The Tokopedia-UI AI Center of Excellence will focus on AI implementation in the various aspects of society and industry

Left to right: Tokopedia Head of Research Scientist Irvan Bastian Arief, Tokopedia VP of Engineering Herman Widjaja, Tokopedia CEO William Tanuwijaya, Minister for Research, Technology, and Higher Education Mohamad Nasir, UI Rector Muhammad Anis, Dean of Faculty of Computer Science UI Mirna Adriani, Director General of Strengthening for Research and Development, Ministry of Research, Technology and Higher Education, Muhammad Dimyati, Deputy IV Coordinating Ministry of Economy Mohammad Rudy Salahuddin, Director General of Resources Management and Equipment of Posts and Informatics, Ministry of Communications and Informatics Ismail

Indonesian e-commerce giant Tokopedia and Universitas Indonesia (UI) today announced the launch of Tokopedia-UI AI Center of Excellence, an artificial intelligence (AI) development centre at the university’s campus in Depok, West Java.

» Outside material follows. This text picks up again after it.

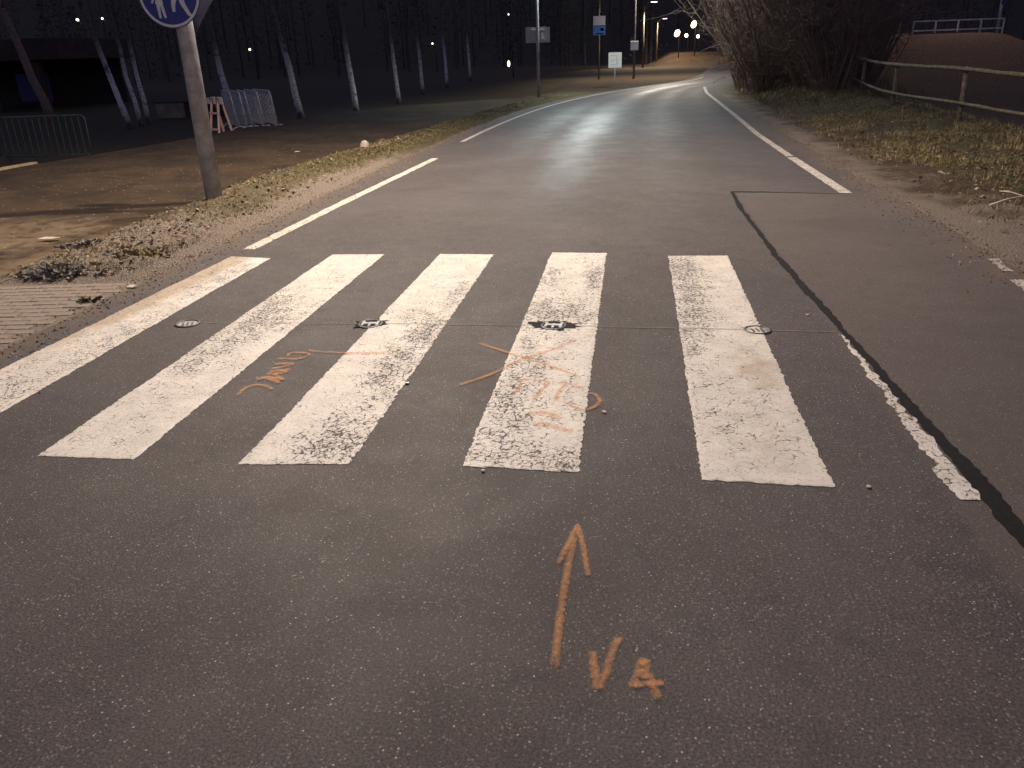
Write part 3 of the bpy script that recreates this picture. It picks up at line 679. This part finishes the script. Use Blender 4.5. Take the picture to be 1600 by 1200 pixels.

In a press statement, the institutions explained that the initiative taken to encourage academics and researchers to use technology, especially AI, in presenting real-life solutions to problems that occur in society as well as industries.

Through the collaboration, researchers from UI will develop AI-based solutions to address problems that occur in society and industry, including the e-commerce industry, such as logistics, risk management, cybersecurity, and payment.

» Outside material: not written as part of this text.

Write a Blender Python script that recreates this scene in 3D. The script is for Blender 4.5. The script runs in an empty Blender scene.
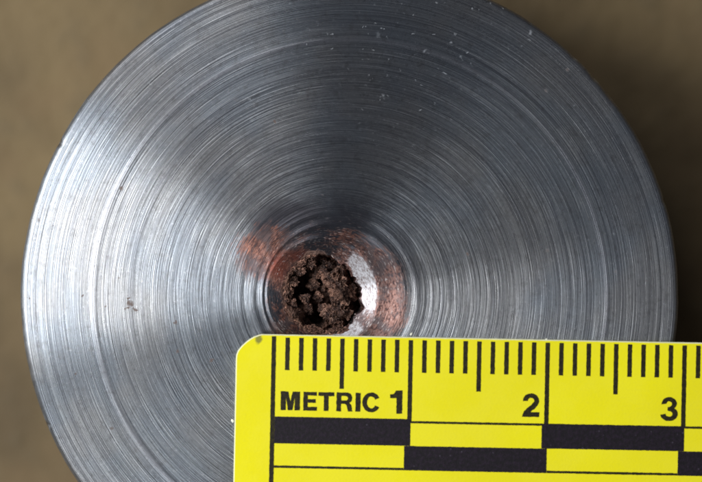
import bpy, bmesh, math, random
import numpy as np
from mathutils import Vector, noise

random.seed(4)
rng = np.random.default_rng(11)
scene = bpy.context.scene
COL = scene.collection
MM = 0.001
S = 1.0 / 13.66 * MM          # one photo pixel on the face, in metres
H = 14 * MM                   # height of the round bar
def X(px): return (px - 351.0) * S
def Y(py): return -(py - 241.0) * S

# ------------------------------------------------------------ camera, world, lamps, exposure
cam = bpy.data.objects.new('camera', bpy.data.cameras.new('camera'))
COL.objects.link(cam); scene.camera = cam
DIST = 0.22
cam.location = (0, 0, H + DIST)
cam.data.sensor_width = 36
cam.data.lens = 36 * DIST / (702 * S)
cam.data.clip_start = 0.01; cam.data.clip_end = 20
cam.data.dof.use_dof = True
cam.data.dof.focus_distance = DIST - 0.0004
cam.data.dof.aperture_fstop = 12

world = bpy.data.worlds.new('World'); scene.world = world; world.use_nodes = True
bg = world.node_tree.nodes['Background']
bg.inputs[0].default_value = (0.72, 0.79, 1.0, 1); bg.inputs[1].default_value = 0.070

def area(name, az, el, dist, sx, sy, power, col):
    l = bpy.data.lights.new(name, 'AREA'); l.shape = 'RECTANGLE'; l.size = sx; l.size_y = sy
    l.energy = power; l.color = col
    o = bpy.data.objects.new(name, l); COL.objects.link(o)
    a, e = math.radians(az), math.radians(el)
    d = Vector((math.cos(a) * math.cos(e), math.sin(a) * math.cos(e), math.sin(e)))
    o.location = Vector((0, 0, H)) + d * dist
    o.rotation_euler = d.to_track_quat('Z', 'Y').to_euler()
    return o
area('window_light', 171, 46, 0.27, 0.14, 0.12, 0.80, (0.96, 0.985, 1.0))
area('second_soft_light', 219, 50, 0.34, 0.16, 0.12, 0.25, (0.96, 0.985, 1.0))  # soft lamp added to brighten the lower-left sector of the face
area('soft_fill_light', 126, 42, 0.5, 0.26, 0.26, 0.70, (0.97, 0.98, 1.0))

scene.view_settings.view_transform = 'Standard'; scene.view_settings.look = 'None'
scene.view_settings.exposure = 0; scene.view_settings.gamma = 1
scene.render.engine = 'CYCLES'

# ------------------------------------------------------------ helpers
def tag(o, label=None, cat=None, kind=None, group=None):
    if label: o['label'] = label
    if cat: o['category'] = cat
    if kind: o['kind'] = kind
    if group: o['group'] = group
    return o
def link(name, me, mat, parent=None, smooth=False):
    o = bpy.data.objects.new(name, me); COL.objects.link(o)
    if mat: me.materials.append(mat)
    if smooth: me.polygons.foreach_set('use_smooth', np.ones(len(me.polygons), bool))
    o.parent = parent
    return o
class NT:
    def __init__(s, name):
        s.m = bpy.data.materials.new(name); s.m.use_nodes = True
        s.t = s.m.node_tree; s.n = s.t.nodes; s.b = s.n['Principled BSDF']
    def set(s, node, key, v):
        i = node.inputs[key]
        if hasattr(v, 'is_output'): s.t.links.new(v, i)
        else: i.default_value = v
    def math(s, op, a, b=0.0, c=0.0, clamp=False):
        q = s.n.new('ShaderNodeMath'); q.operation = op; q.use_clamp = clamp
        s.set(q, 0, a); s.set(q, 1, b)
        if op in ('MULTIPLY_ADD', 'SMOOTH_MIN'): s.set(q, 2, c)
        return q.outputs[0]
    def vmath(s, op, a, b=(0, 0, 0)):
        q = s.n.new('ShaderNodeVectorMath'); q.operation = op
        s.set(q, 0, a); s.set(q, 1, b)
        return q.outputs['Value'] if op in ('LENGTH', 'DISTANCE', 'DOT_PRODUCT') else q.outputs[0]
    def ramp(s, v, a, b, lo=0.0, hi=1.0, smooth=True):
        q = s.n.new('ShaderNodeMapRange'); q.interpolation_type = 'SMOOTHSTEP' if smooth else 'LINEAR'
        s.set(q, 0, v); s.set(q, 1, a); s.set(q, 2, b); s.set(q, 3, lo); s.set(q, 4, hi)
        return q.outputs[0]
    def noise(s, vec, scale, detail=2.0, rough=0.5, dist=0.0):
        q = s.n.new('ShaderNodeTexNoise'); s.set(q, 'Vector', vec); s.set(q, 'Scale', scale)
        s.set(q, 'Detail', detail); s.set(q, 'Roughness', rough); s.set(q, 'Distortion', dist)
        return q.outputs[0]
    def vor(s, vec, scale):
        q = s.n.new('ShaderNodeTexVoronoi'); s.set(q, 'Vector', vec); s.set(q, 'Scale', scale)
        return q
    def mix(s, f, a, b):
        q = s.n.new('ShaderNodeMix'); q.data_type = 'RGBA'
        s.set(q, 0, f); s.set(q, 6, a); s.set(q, 7, b)
        return q.outputs[2]
    def obj(s): return s.n.new('ShaderNodeTexCoord').outputs['Object']
    def attr(s, name):
        q = s.n.new('ShaderNodeAttribute'); q.attribute_name = name; return q.outputs['Vector']
    def bump(s, h, dist, strength=1.0, normal=None):
        q = s.n.new('ShaderNodeBump'); s.set(q, 'Height', h); s.set(q, 'Distance', dist); s.set(q, 'Strength', strength)
        if normal: s.set(q, 'Normal', normal)
        return q.outputs[0]
    def comb(s, x, y, z):
        q = s.n.new('ShaderNodeCombineXYZ'); s.set(q, 0, x); s.set(q, 1, y); s.set(q, 2, z); return q.outputs[0]
    def sep(s, v):
        q = s.n.new('ShaderNodeSeparateXYZ'); s.set(q, 0, v); return q.outputs

# ------------------------------------------------------------ materials
def mat_ground():
    k = NT('tan_board'); p = k.obj()
    a = k.noise(p, 45, 3, 0.6); b = k.noise(p, 400, 3, 0.6); c = k.noise(p, 130, 2, .5)
    col = k.mix(k.ramp(a, .35, .68), (0.095, 0.064, 0.028, 1), (0.170, 0.118, 0.053, 1))
    col = k.mix(k.math('MULTIPLY', k.ramp(c, .5, .7), .45), col, (0.15, 0.095, 0.043, 1))
    col = k.mix(k.math('MULTIPLY', k.ramp(b, .5, .8), .4), col, (0.10, 0.075, 0.04, 1))
    k.set(k.b, 'Base Color', col); k.set(k.b, 'Roughness', .8)
    k.set(k.b, 'Normal', k.bump(b, .0003))
    return k.m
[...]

The centre will also use super computer technology as provided as NVIDIA.

Also Read: Blockchain-based e-KYC platform claims the throne at Binar Academy and Tokopedia’s Hack of Thrones

“This facility is also expected to be able to support Faculty of Computer Science (Fasilkom UI) in producing human resources that are ready to contribute and compete globally, especially in the field of AI,” said Fasilkom UI Dean Mirna Adriani, Ph.D.

Tokopedia CEO William Tanuwijaya stated that the implementation of AI technology in the various aspects of e-commerce business, from warehousing to logistics, helps the company in its mission to democratise commerce through technology.

“At Tokopedia, we believe that technology should be an enabler that empowers the people, rather than a disruptor,” he said.

Previously, fellow Indonesian unicorn and Tokopedia competitor Bukalapak has also launched its R&D centres in Bandung and Surabaya.

Traveltech unicorn Traveloka has also opened its R&D centre in Bangalore, India.